Interestingly, Susan I've always thought of you as being "skinny". The fact is, your're skinnier than me. Isn't it odd how we are never pleased with ourselves, and it's either our bodies or our hair or our wrinkles, or our feet, or our skin tone or something we find unacceptable. Our generation, and the one just behind us on down to the young ones just approaching puberty, have been bombarded with media attacks that we should look a certain way. Notice how none of those Victoria's Secret models are smiling? I look at the NY Times Style section and those models all seem miserable. Perhaps it's just a certain "look" they're after, and those you are passing have adopted the same "look". Humans are all so odd, aren't we?

Susan Cushman said...

Thanks so much for your thoughts, Carol, Lou, Cindy and Emma. All very good reminders that, as Emma said, "Humans are all so odd."I have a friend who used to be thin but is now considerably overweight. She told me once that since she gained weight she has noticed that people just ignore her in public quite often. She's a very friendly, genuine person, and she says she feels "invisible." Maybe none of us want to see our own imperfections reflected back to ourselves through others.

dubuas said...

Susan, The memoir I'm working on in my first semester at VCFA is "Fragile", and the seed of it was from a 2008 journal entry.
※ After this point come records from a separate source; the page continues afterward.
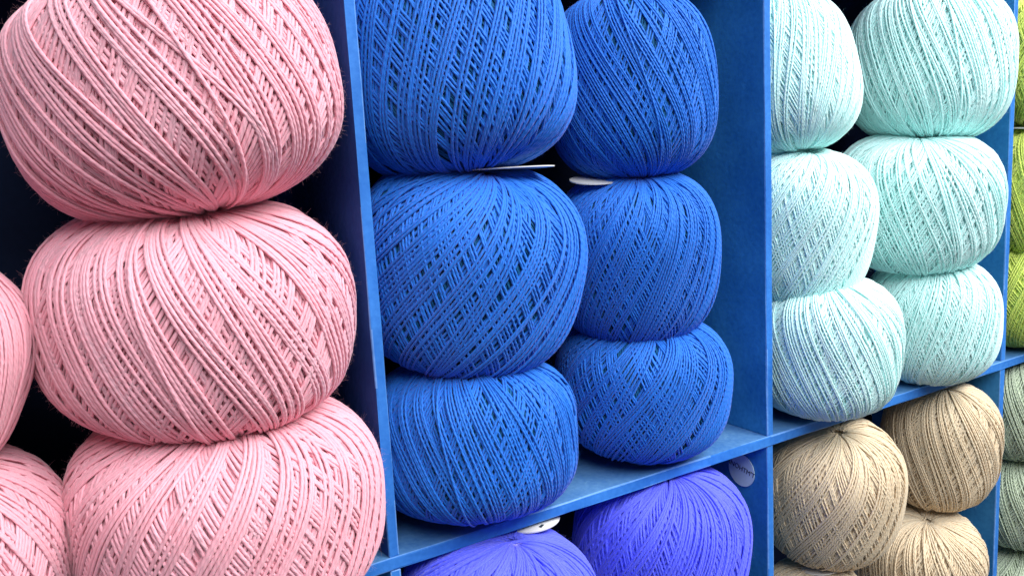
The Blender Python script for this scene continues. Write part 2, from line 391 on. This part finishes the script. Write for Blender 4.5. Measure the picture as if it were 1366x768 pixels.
# ------------------------------------------------------------------ round sticker on the divider
st = link('round_sticker', disc_mesh(.0085, .0083, .0003), M['silver'])
st.matrix_world = Matrix.Translation((0.2-DT/2-0.0004, 0.0165, -0.0215)) @ Matrix(((0,0,-1,0),(-1,0,0,0),(0,1,0,0),(0,0,0,1)))
tag(st, 'small round silver sticker with dark lettering on the blue divider', 'sticker')
cu = bpy.data.curves.new('lettering', 'FONT'); cu.body = "INOHTM'T"; cu.size = 0.0036; cu.align_x = 'CENTER'; cu.align_y = 'CENTER'; cu.extrude = 0.00005
to = bpy.data.objects.new('lettering', cu); COL.objects.link(to)
bpy.context.view_layer.update()
me = bpy.data.meshes.new_from_object(to.evaluated_get(bpy.context.evaluated_depsgraph_get()))
bpy.data.objects.remove(to)
lt = link('lettering', me, M['ink'], st); lt.location = (0.0005, 0.0008, 0.0003); lt.rotation_euler.z = -0.2

# ------------------------------------------------------------------ camera
F, YAW, PIT, ROL = 1256.3, 0.56883, -0.17404, -0.05466
cam = bpy.data.cameras.new('camera'); co = bpy.data.objects.new('camera', cam); COL.objects.link(co)
fw = Vector((math.sin(YAW)*math.cos(PIT), math.cos(YAW)*math.cos(PIT), math.sin(PIT)))
rt = Vector((math.cos(YAW), -math.sin(YAW), 0)); up = rt.cross(fw)
r2 = rt*math.cos(ROL) + up*math.sin(ROL); u2 = -rt*math.sin(ROL) + up*math.cos(ROL)
m = Matrix((r2, u2, -fw)).transposed().to_4x4(); m.translation = (-0.13389, -0.29942, 0.15469)
co.matrix_world = m
cam.sensor_width = 36; cam.lens = 36*F/1366; cam.clip_start = 0.01; cam.clip_end = 100
SC.camera = co

# ------------------------------------------------------------------ light: a shop ceiling panel and an added fill in front of the shelf
def area(name, loc, target, size, power, color):
    l = bpy.data.lights.new(name, 'AREA'); l.shape = 'RECTANGLE'; l.size, l.size_y = size; l.energy = power; l.color = color
    o = bpy.data.objects.new(name, l); COL.objects.link(o)
    o.location = loc; o.rotation_euler = (Vector(target)-Vector(loc)).to_track_quat('-Z', 'Y').to_euler()
    return o
area('ceiling_and_fill_light', (0.85, -0.75, 1.15), (0.15, 0, 0.05), (0.9, 0.9), 31, (1.0, 0.97, 0.94))
area('ceiling_and_fill_light', (0.0, -1.1, 1.15), (0.15, 0, 0.0), (1.4, 0.7), 28, (0.95, 0.97, 1.0))  # fill lamp added out of view to brighten shaded balls and walls
w = bpy.data.worlds.new('World'); SC.world = w; w.use_nodes = True
w.node_tree.nodes['Background'].inputs[0].default_value = (0.75, 0.85, 1.0, 1)
w.node_tree.nodes['Background'].inputs[1].default_value = 0.13
SC.view_settings.view_transform = 'Standard'; SC.view_settings.look = 'None'
SC.view_settings.exposure = 0.18; SC.view_settings.gamma = 1
SC.cycles.max_bounces = 8; SC.cycles.diffuse_bounces = 6
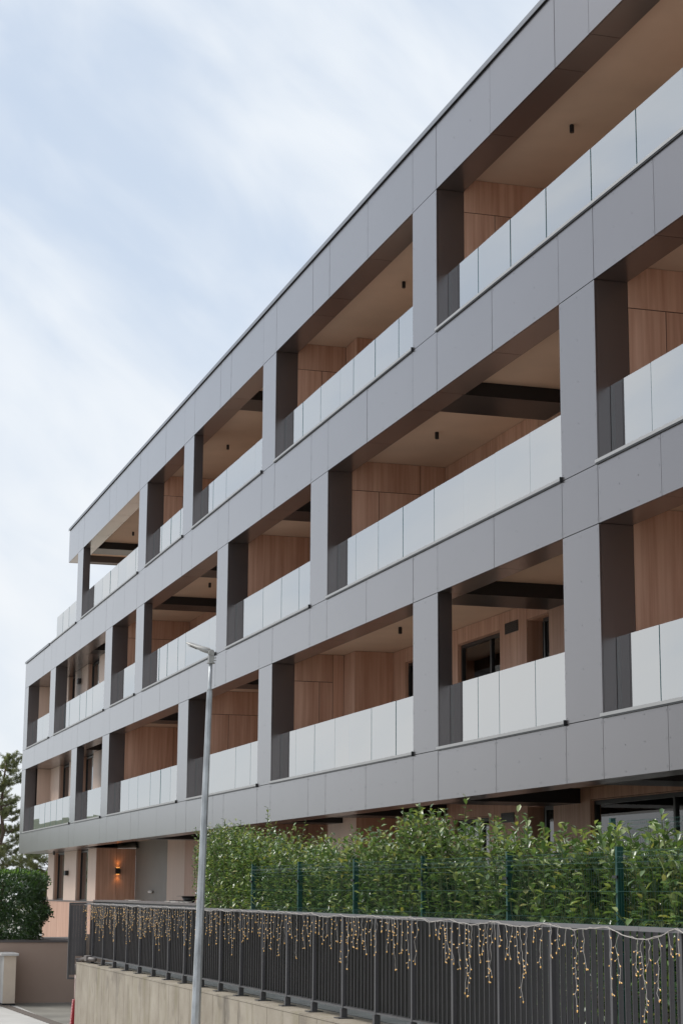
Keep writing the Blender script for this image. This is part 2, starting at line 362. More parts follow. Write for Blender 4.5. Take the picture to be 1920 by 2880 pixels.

I drove 6 hours to Kentucky in a snowstorm to be with my family at my sister's bedside on the 5th day of her coma; she'd again attempted suicide, taken 300 (yes, 300!!) pills (Vicodin, Xanax, Valium, muscle rexalers, etc). That night, I wrote about standing at her bedside and watching her for what I was sure had been the last time I'd see her alive. The next day, she woke up! I was the first family member she saw. As I walked in the room, she said, "At least I'm skinny." She was 47, recently tattooed, tongue & navel pierced, hair chopped & spiked, dyed black with purple & scarlet highlights, cheekbones threatening to pierce her skin, leathered from tanning beds, weathered from a lifetime of drug and alcohol abuse. But, at least she was skinny.

Julie S. said...

I think being comfortable in your skin takes time- and age. We may never be completely satisfied due to what I call a "fat head", or thinking that you're fat no matter how thin you are (love the skeleton cartoon!)The media plays a big part in this anorexic facade. There was recently a photo in Glamour Magazine of a pretty, middle aged woman who was nude , but sitting so her private parts were covered. The side view showed her tummy hanging down a bit. Glamour said they never got so many thank you cards from women
expressing their relief that a woman can be beautiful and real!